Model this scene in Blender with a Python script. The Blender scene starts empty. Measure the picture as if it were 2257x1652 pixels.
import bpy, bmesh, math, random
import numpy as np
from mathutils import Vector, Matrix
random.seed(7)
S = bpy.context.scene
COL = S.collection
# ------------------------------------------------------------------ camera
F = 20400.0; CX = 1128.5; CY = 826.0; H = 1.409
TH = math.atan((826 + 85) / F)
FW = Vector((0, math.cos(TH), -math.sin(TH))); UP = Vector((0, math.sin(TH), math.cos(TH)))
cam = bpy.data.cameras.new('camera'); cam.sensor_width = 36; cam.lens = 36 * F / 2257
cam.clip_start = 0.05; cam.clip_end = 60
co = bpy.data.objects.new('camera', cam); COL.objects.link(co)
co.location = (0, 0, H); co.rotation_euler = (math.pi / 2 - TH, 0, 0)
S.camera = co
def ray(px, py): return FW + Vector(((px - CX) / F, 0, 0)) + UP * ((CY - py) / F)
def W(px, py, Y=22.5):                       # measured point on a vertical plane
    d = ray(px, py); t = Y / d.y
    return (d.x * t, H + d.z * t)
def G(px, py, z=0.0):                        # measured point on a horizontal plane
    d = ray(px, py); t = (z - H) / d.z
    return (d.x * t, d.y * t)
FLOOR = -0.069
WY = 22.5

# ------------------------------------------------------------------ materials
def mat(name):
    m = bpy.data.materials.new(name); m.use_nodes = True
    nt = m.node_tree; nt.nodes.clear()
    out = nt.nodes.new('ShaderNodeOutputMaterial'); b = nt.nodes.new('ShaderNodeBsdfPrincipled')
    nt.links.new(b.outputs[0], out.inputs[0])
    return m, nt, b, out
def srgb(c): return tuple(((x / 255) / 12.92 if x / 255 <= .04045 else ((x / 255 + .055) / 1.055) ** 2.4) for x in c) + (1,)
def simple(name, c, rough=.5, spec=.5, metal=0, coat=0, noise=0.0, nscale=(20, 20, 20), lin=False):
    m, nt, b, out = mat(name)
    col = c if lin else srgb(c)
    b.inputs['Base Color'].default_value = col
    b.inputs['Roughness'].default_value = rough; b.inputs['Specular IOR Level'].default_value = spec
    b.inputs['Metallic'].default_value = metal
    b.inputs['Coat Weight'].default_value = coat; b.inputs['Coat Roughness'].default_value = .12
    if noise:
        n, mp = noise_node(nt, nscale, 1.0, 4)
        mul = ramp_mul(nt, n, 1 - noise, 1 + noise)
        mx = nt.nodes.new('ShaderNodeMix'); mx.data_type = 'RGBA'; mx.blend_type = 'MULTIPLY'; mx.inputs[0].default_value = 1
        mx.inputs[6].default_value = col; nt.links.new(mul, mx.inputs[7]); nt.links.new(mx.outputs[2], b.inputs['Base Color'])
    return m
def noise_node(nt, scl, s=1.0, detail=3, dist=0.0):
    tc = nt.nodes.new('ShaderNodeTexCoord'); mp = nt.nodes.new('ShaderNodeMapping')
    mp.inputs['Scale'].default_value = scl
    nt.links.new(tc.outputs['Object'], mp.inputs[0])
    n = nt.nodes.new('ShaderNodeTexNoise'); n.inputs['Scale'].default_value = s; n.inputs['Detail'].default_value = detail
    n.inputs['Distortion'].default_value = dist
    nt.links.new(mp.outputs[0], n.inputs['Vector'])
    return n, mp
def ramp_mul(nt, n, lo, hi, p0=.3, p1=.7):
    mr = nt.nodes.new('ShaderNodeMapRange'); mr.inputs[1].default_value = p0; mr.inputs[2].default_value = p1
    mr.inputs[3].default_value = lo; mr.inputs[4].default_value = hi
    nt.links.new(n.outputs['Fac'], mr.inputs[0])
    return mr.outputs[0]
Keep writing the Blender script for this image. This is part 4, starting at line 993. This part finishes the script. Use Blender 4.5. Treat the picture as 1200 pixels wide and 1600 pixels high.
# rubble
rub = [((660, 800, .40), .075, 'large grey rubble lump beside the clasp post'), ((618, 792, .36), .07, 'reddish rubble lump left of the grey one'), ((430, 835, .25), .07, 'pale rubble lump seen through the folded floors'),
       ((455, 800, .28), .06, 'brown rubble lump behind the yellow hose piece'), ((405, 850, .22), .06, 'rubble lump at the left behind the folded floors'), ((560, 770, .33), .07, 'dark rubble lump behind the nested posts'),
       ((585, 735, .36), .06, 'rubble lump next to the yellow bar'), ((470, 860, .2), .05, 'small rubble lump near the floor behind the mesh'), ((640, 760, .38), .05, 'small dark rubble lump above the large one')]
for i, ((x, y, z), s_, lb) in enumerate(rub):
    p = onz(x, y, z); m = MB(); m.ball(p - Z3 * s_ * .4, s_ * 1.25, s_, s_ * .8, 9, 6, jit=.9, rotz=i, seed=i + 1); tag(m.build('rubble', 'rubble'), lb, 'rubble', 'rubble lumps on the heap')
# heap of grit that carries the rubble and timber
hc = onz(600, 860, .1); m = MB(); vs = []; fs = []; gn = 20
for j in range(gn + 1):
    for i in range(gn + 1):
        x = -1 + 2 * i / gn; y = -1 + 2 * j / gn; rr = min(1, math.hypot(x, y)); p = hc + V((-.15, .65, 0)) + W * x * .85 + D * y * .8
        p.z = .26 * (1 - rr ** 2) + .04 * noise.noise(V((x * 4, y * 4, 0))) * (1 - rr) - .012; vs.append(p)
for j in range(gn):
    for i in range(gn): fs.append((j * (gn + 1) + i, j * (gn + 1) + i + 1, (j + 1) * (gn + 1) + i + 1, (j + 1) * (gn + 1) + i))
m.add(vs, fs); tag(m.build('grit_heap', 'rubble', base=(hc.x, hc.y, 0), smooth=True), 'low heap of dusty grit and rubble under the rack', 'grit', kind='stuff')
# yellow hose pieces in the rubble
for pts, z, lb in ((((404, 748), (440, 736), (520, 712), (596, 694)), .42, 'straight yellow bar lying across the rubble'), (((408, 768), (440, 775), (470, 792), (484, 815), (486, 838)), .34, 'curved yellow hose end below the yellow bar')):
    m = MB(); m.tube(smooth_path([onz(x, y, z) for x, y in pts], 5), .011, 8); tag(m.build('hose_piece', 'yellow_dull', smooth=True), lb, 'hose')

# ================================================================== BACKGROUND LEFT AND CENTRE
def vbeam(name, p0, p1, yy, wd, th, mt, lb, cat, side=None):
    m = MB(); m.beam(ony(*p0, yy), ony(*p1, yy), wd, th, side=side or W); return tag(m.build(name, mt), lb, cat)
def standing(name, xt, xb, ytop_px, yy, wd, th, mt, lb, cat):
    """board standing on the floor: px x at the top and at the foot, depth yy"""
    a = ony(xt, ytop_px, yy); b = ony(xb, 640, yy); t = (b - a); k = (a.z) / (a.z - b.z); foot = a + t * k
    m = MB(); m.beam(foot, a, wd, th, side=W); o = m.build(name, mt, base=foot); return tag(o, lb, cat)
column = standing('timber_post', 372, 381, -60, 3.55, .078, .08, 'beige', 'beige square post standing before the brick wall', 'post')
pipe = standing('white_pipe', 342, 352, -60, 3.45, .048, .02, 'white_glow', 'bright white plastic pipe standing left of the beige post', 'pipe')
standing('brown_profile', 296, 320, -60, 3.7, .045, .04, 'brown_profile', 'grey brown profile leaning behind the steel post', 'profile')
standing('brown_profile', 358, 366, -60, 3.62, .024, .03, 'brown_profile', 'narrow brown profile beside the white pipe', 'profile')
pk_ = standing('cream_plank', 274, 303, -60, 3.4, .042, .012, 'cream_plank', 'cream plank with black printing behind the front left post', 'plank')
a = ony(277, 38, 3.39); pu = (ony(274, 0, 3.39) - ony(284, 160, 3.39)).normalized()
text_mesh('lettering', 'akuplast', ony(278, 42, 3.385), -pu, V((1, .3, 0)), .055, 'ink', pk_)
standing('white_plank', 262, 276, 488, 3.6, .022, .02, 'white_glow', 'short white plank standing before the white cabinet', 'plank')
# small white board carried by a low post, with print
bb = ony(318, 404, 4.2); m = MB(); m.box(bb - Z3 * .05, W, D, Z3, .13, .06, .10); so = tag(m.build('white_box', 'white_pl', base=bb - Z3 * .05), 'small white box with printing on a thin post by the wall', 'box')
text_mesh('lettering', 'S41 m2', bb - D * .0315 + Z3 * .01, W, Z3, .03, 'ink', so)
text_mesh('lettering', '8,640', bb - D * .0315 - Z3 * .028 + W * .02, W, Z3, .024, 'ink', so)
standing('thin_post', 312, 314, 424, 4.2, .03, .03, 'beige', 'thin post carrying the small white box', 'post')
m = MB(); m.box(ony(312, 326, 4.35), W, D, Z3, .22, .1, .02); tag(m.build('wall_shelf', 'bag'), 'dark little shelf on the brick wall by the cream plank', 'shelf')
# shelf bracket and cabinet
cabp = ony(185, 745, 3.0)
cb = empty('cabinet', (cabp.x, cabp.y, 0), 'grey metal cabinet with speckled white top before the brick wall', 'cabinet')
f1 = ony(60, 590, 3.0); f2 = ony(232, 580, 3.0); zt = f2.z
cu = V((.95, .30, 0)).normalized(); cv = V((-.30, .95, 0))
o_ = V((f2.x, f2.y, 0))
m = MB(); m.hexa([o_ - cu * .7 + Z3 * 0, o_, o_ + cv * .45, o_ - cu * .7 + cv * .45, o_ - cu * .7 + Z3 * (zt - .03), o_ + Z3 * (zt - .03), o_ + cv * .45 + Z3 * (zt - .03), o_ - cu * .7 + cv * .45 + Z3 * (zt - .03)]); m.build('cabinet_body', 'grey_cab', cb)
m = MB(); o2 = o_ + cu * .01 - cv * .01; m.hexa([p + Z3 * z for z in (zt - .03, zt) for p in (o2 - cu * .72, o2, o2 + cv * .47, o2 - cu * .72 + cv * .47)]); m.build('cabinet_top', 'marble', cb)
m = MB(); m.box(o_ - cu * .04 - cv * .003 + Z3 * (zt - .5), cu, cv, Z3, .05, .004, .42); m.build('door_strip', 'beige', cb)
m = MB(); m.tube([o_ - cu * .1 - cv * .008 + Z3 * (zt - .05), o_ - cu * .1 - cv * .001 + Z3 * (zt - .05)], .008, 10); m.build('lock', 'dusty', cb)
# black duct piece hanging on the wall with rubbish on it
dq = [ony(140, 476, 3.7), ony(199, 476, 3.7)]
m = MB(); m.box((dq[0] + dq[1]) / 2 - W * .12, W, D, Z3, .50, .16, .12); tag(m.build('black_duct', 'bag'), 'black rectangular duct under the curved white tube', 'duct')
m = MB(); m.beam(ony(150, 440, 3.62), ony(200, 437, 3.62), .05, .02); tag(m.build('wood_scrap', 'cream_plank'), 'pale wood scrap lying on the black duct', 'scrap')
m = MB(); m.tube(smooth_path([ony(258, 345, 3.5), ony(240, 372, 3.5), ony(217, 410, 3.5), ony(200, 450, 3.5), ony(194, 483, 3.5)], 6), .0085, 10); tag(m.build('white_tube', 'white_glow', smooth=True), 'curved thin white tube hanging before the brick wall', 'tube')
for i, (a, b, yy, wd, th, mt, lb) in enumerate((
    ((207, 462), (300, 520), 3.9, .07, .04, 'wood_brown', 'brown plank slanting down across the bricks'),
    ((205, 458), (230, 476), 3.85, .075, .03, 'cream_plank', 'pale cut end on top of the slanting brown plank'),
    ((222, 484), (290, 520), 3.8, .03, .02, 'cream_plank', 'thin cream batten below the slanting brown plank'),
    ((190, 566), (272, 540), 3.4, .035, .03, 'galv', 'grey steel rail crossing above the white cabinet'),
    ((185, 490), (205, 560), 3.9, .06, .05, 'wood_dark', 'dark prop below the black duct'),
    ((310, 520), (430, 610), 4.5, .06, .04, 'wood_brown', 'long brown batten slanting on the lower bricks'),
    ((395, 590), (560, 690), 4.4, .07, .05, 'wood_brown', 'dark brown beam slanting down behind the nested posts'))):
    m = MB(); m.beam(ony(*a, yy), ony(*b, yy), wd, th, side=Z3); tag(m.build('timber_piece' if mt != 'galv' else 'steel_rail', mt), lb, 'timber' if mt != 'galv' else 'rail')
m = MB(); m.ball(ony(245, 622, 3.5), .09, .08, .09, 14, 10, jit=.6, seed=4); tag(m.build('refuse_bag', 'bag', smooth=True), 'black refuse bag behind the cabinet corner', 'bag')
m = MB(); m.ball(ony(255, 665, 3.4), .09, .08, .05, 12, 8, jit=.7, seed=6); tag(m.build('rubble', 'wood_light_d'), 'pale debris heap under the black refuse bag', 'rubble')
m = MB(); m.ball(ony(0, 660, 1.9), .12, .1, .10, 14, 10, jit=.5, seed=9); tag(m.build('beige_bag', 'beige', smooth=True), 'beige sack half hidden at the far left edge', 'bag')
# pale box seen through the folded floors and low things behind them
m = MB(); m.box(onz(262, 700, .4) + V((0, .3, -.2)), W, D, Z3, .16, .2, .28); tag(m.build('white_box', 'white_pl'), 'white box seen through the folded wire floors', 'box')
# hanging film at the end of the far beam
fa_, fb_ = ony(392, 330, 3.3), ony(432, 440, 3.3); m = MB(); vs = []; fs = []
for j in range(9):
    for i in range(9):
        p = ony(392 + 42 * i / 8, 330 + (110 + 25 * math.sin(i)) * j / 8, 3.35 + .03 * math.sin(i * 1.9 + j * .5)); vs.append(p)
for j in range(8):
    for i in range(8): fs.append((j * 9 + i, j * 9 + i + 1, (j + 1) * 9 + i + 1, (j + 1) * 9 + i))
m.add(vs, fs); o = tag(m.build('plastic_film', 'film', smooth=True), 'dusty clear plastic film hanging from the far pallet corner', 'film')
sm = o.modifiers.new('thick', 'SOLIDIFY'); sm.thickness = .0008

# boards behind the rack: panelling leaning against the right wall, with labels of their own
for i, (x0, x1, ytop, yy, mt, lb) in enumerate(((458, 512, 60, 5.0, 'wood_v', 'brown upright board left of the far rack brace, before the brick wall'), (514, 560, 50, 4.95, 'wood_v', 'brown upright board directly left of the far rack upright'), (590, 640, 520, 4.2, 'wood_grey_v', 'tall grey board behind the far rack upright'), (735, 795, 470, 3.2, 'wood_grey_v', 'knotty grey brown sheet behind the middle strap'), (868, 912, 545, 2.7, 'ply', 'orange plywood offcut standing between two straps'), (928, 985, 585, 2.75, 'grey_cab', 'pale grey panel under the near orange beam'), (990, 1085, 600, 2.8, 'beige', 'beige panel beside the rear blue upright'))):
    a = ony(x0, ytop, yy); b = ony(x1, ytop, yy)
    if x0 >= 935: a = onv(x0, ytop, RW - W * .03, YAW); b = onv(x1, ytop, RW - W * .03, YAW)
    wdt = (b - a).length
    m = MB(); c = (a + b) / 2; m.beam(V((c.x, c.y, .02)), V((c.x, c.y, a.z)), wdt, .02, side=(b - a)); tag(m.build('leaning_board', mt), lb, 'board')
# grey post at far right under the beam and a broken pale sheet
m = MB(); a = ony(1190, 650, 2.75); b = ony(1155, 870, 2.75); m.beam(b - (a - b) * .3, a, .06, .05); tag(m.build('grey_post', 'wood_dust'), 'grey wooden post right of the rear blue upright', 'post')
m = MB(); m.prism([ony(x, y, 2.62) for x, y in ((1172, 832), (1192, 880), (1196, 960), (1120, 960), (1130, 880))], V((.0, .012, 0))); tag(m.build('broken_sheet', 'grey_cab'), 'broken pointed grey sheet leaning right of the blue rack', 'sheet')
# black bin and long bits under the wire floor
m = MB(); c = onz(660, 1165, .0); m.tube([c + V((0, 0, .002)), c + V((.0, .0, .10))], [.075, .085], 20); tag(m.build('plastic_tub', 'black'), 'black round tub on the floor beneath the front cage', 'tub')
------------------------------
Pull every line containing "this" from the material above.

- **RESPONSE TO THE EXERCISE**:
Model this scene in Blender with a Python script. The Blender scene starts empty. Measure the picture as if it were 2257x1652 pixels.
Keep writing the Blender script for this image. This is part 4, starting at line 993. This part finishes the script. Use Blender 4.5. Treat the picture as 1200 pixels wide and 1600 pixels high.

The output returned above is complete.